> Set task
Wherever a line in the data below holds "Write", copy that line.

> Material provided
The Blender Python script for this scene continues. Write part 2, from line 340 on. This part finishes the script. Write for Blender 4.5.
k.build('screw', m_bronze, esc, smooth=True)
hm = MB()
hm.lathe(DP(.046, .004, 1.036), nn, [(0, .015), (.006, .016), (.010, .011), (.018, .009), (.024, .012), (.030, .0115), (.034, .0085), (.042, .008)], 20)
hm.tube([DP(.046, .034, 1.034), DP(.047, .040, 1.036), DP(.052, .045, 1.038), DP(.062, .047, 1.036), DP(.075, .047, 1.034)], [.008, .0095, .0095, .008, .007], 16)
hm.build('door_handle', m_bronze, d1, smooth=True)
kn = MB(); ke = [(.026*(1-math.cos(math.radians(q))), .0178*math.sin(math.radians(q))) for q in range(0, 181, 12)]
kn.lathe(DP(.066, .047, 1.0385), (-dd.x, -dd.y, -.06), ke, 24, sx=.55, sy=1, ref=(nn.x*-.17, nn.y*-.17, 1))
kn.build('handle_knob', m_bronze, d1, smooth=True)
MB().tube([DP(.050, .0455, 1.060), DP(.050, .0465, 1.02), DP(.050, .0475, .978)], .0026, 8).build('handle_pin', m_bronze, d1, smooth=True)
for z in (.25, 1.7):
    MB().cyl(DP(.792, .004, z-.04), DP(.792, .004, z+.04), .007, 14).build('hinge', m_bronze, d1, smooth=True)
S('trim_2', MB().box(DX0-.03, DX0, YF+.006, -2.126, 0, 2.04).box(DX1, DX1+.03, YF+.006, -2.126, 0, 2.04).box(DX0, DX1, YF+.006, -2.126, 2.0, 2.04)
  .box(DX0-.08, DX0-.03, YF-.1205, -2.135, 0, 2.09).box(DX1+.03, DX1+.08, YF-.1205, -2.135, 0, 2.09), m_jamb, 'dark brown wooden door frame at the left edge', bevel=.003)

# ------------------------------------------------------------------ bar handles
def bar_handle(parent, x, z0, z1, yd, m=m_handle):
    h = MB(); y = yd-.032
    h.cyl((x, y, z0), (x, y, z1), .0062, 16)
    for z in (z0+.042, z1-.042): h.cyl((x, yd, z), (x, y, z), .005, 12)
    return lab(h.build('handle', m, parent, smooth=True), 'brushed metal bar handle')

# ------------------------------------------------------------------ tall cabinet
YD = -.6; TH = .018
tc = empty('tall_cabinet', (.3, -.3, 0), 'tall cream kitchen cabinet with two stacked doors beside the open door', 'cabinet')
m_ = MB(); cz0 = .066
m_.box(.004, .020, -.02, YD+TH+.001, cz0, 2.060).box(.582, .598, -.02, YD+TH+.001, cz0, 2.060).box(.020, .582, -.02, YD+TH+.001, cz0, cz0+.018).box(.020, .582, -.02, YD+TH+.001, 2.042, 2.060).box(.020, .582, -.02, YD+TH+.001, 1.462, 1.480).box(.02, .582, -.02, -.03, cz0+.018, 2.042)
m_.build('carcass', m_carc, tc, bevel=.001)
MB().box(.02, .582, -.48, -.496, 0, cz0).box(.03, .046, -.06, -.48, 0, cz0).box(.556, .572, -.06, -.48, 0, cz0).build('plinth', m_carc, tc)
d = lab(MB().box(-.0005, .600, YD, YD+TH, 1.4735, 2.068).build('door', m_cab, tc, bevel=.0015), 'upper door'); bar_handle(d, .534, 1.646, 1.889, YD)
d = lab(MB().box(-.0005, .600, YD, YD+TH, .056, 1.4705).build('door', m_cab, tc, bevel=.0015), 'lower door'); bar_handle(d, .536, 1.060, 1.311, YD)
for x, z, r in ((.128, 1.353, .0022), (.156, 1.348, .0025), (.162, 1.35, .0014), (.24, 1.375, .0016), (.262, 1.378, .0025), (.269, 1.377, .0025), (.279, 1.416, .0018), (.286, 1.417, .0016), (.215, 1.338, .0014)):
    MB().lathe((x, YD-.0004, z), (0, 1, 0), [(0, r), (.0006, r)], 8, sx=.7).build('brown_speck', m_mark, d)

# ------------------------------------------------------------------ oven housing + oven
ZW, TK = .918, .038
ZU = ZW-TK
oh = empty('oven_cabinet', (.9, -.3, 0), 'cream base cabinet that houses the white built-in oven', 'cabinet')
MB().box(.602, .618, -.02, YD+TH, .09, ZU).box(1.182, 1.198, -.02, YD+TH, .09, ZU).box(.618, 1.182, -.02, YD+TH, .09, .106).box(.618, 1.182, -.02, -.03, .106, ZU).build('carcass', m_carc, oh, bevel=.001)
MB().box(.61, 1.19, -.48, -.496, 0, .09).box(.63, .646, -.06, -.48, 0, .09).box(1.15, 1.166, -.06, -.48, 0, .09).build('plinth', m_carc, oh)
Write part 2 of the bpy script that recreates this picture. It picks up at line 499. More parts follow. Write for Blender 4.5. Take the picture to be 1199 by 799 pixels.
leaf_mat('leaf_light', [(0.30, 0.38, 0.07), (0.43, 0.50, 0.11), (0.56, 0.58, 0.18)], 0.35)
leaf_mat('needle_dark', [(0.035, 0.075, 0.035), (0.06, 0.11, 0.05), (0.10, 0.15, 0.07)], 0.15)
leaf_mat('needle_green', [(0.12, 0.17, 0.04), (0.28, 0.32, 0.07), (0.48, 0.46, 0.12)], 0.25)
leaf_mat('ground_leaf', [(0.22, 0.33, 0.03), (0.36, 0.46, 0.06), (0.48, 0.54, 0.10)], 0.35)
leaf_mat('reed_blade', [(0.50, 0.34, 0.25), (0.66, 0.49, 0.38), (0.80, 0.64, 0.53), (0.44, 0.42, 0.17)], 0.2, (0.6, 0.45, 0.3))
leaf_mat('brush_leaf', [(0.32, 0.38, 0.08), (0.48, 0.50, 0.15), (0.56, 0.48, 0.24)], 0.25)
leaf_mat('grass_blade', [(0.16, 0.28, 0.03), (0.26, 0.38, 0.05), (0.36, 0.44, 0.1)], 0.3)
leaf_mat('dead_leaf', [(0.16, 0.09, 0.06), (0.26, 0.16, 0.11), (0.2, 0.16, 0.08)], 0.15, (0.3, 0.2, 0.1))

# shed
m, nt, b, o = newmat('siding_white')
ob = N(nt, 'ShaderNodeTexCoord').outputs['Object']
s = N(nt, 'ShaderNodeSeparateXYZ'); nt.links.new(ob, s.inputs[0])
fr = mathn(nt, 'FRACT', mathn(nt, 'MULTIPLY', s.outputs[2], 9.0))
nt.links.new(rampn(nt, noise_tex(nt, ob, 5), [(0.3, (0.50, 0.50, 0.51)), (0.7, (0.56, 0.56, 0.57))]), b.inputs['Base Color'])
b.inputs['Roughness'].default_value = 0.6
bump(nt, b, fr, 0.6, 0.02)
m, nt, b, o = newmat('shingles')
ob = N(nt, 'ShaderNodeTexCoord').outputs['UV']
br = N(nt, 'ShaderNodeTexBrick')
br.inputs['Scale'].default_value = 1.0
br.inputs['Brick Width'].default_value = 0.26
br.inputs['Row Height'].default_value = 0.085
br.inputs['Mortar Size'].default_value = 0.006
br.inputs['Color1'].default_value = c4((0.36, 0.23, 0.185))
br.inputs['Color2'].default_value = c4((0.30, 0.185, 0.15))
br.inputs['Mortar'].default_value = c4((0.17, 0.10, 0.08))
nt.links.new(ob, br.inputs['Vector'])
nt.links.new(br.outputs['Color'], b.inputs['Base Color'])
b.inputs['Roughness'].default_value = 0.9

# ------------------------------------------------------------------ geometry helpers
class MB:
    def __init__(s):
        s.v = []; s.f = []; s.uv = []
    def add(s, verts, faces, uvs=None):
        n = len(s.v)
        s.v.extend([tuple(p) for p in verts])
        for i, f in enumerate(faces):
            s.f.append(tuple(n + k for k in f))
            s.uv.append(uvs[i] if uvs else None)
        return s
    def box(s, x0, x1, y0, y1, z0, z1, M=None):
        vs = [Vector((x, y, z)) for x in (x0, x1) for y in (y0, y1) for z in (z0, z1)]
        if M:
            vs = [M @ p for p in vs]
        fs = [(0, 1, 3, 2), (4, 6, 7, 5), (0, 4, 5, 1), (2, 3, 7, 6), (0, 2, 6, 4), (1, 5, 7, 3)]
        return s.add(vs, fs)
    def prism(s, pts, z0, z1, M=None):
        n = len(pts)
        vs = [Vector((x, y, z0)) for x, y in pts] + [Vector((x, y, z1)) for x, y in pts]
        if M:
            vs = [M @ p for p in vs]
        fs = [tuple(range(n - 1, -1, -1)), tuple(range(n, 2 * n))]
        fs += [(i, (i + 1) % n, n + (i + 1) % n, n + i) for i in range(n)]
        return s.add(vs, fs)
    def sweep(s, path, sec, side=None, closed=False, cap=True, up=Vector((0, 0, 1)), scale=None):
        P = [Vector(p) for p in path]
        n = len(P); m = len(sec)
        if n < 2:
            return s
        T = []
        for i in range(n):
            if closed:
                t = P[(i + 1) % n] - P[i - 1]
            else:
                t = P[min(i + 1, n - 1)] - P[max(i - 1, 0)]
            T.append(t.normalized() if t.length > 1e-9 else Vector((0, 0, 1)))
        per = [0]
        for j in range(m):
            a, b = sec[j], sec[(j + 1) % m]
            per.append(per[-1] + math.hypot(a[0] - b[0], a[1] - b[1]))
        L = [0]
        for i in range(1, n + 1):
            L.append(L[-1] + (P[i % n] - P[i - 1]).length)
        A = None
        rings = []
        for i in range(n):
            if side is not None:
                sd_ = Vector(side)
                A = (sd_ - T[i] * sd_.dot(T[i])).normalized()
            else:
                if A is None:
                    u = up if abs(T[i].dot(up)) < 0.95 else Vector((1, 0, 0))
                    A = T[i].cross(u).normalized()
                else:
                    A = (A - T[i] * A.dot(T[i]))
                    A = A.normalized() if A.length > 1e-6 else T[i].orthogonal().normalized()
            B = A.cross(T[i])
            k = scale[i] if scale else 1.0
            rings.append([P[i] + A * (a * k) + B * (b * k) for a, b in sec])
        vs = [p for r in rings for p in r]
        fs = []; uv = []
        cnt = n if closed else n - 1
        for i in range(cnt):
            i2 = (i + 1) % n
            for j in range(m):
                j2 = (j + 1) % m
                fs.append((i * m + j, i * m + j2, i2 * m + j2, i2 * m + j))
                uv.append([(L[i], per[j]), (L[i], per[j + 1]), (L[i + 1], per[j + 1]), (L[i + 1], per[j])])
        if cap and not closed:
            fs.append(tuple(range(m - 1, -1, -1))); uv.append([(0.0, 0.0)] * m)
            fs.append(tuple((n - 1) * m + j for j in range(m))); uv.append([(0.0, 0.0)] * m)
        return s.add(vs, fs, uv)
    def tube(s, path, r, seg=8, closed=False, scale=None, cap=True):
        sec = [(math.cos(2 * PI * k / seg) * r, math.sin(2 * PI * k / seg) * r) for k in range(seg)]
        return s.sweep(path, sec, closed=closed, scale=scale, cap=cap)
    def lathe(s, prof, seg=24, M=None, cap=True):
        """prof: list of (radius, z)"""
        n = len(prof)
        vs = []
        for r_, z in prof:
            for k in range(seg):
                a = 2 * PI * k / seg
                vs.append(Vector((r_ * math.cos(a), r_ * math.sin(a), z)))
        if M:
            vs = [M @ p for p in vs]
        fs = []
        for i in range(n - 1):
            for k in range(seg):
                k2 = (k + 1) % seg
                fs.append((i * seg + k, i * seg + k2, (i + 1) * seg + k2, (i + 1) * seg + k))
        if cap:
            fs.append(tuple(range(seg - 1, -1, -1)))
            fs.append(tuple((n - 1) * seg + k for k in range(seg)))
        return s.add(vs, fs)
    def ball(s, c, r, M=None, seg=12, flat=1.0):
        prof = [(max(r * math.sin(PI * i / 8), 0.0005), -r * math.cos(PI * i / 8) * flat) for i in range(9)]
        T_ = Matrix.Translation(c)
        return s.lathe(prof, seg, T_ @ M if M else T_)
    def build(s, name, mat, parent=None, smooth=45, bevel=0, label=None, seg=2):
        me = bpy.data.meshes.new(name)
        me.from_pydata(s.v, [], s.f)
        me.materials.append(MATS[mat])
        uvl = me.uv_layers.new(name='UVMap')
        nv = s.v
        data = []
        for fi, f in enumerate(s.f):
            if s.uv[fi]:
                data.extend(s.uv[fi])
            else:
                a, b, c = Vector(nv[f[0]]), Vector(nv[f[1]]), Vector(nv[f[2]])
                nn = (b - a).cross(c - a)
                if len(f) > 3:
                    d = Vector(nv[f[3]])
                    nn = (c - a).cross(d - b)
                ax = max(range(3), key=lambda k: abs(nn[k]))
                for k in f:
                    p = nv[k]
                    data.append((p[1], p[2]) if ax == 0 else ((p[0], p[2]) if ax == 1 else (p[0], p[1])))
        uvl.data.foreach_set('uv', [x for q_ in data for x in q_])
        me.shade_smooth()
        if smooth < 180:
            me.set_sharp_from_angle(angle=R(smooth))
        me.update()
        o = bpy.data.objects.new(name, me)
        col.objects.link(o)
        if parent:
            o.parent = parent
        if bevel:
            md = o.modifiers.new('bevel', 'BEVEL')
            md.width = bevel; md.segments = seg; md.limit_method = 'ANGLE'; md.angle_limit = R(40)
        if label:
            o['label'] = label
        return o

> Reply
The Blender Python script for this scene continues. Write part 2, from line 340 on. This part finishes the script. Write for Blender 4.5.
Write part 2 of the bpy script that recreates this picture. It picks up at line 499. More parts follow. Write for Blender 4.5. Take the picture to be 1199 by 799 pixels.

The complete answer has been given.